━━━━━ Exercise data
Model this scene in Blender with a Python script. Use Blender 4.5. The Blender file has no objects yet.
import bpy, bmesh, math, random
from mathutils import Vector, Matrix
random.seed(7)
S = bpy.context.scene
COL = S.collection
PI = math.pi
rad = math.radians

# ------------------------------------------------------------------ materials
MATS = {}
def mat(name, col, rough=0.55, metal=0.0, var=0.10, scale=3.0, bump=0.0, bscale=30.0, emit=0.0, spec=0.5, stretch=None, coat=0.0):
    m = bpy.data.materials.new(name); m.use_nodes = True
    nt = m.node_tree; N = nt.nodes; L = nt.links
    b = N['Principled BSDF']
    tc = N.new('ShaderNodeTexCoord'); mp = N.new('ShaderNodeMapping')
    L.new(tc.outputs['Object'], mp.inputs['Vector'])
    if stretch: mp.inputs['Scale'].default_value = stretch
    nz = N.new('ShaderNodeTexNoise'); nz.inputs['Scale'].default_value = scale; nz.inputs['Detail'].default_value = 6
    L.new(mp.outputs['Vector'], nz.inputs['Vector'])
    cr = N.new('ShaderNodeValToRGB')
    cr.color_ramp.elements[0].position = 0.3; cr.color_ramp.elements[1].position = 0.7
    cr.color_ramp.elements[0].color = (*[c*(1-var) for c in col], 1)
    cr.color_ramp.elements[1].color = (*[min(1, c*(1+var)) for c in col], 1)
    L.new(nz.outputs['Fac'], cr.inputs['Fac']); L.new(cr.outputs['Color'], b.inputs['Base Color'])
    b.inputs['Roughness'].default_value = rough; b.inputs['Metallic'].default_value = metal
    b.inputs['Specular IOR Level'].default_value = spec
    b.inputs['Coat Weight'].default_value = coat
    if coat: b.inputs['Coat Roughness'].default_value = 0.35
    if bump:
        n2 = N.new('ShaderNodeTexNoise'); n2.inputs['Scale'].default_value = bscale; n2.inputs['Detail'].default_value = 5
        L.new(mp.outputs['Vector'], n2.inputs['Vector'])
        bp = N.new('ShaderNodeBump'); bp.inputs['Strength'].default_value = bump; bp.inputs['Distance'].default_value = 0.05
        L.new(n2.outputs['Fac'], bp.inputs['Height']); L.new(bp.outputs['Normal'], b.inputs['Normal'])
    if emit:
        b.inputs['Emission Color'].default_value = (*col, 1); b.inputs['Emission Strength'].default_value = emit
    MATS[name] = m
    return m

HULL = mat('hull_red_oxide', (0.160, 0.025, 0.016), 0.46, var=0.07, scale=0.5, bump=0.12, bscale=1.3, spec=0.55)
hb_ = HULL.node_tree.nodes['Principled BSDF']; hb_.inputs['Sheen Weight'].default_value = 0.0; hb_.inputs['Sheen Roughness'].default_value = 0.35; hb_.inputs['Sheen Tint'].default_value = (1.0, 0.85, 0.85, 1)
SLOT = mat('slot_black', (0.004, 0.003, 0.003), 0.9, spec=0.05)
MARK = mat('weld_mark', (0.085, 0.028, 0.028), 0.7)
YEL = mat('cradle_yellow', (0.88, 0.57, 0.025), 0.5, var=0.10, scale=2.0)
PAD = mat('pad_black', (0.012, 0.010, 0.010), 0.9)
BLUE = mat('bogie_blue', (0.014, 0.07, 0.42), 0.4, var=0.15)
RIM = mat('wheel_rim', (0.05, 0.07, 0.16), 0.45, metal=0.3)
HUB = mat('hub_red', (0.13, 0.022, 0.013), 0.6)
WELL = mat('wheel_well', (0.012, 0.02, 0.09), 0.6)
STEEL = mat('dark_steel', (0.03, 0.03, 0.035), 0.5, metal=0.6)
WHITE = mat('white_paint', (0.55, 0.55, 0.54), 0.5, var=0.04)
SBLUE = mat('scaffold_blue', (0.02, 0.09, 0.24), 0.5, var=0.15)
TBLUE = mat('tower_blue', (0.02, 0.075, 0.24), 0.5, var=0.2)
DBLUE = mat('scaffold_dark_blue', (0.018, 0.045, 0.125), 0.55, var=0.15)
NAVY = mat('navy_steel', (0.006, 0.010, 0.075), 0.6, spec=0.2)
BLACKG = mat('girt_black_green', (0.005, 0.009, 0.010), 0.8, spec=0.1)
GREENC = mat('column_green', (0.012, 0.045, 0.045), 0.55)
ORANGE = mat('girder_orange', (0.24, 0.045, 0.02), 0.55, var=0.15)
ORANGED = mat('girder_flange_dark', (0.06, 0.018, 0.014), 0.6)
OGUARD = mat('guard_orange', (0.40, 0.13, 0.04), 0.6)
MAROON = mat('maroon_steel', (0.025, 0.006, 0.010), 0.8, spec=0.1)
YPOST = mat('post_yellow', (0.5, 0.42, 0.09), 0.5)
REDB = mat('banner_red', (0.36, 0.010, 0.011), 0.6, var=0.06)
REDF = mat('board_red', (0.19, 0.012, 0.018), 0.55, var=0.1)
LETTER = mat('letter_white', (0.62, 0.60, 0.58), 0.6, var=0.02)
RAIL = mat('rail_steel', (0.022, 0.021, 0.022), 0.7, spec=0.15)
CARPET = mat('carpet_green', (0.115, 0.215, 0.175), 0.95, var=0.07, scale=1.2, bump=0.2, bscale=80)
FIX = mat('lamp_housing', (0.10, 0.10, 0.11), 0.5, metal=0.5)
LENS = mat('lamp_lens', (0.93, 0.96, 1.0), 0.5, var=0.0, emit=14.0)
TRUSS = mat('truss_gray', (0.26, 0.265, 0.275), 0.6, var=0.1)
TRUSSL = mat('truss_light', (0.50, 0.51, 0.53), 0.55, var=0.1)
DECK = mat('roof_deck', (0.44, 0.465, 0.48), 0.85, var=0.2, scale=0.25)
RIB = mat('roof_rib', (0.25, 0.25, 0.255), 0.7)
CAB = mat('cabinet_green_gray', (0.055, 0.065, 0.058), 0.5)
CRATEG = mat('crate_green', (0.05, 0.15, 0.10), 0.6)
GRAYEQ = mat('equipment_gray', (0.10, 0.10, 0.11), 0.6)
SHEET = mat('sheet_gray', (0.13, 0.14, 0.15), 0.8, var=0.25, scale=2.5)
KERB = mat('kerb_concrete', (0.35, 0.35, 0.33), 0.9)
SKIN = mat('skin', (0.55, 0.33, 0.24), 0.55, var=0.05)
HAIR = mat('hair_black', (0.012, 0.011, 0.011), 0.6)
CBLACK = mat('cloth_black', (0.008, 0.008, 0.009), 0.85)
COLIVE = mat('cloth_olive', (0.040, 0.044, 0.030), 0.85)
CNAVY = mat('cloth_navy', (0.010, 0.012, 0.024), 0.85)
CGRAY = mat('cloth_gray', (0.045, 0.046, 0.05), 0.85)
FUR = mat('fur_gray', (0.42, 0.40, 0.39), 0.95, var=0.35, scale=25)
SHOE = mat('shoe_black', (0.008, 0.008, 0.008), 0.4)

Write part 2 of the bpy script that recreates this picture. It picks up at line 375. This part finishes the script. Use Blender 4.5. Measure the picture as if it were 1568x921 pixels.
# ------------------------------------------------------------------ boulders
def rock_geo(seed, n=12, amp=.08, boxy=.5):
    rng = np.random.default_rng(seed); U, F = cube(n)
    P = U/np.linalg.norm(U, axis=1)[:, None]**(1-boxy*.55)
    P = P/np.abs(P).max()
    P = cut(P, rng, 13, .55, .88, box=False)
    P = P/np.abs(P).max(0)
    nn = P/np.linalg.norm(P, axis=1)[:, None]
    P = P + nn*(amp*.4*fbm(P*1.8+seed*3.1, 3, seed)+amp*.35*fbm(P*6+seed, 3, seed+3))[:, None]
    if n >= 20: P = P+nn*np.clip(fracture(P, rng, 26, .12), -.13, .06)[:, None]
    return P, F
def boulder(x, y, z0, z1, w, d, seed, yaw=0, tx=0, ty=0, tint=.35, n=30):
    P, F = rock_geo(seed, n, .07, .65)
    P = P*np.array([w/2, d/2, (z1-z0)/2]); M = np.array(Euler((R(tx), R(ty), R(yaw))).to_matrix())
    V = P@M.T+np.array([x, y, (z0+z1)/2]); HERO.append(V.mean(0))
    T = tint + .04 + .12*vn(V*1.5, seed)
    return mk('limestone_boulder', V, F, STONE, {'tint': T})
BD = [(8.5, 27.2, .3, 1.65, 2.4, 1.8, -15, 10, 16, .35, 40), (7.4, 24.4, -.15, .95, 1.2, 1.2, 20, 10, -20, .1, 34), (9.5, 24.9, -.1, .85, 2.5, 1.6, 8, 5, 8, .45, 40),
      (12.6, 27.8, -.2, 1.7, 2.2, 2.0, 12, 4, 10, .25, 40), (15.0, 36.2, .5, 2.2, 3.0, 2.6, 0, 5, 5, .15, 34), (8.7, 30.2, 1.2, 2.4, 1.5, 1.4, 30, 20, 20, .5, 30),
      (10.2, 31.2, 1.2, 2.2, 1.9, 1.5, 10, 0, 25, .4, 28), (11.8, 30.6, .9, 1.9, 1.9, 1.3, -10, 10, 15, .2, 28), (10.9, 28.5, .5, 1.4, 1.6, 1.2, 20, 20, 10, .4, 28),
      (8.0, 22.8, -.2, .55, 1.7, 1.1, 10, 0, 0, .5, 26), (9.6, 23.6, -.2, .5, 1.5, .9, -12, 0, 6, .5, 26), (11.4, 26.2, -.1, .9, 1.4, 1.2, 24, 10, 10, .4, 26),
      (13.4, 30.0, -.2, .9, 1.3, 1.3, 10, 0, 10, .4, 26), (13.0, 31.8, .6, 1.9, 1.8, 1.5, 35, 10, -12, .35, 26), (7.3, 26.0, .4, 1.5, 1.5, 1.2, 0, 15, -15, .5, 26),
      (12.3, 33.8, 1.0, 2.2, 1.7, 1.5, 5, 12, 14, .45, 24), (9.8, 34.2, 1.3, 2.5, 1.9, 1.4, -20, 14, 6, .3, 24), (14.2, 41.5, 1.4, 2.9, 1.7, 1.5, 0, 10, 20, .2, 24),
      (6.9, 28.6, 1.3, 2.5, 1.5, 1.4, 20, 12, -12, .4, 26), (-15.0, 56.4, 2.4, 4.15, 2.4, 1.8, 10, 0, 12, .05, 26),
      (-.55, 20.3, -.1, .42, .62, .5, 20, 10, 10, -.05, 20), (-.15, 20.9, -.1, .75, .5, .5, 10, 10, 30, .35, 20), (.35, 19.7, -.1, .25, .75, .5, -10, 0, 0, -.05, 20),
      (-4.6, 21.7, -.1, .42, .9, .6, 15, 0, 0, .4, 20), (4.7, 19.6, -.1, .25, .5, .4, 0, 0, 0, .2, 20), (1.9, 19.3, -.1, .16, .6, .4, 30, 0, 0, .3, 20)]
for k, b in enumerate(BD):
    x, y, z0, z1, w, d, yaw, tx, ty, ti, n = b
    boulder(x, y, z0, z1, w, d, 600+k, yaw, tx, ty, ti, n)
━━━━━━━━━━
Whenever "scene" turns up in a line, pick that line out.

Model this scene in Blender with a Python script. Use Blender 4.5. The Blender file has no objects yet.
S = bpy.context.scene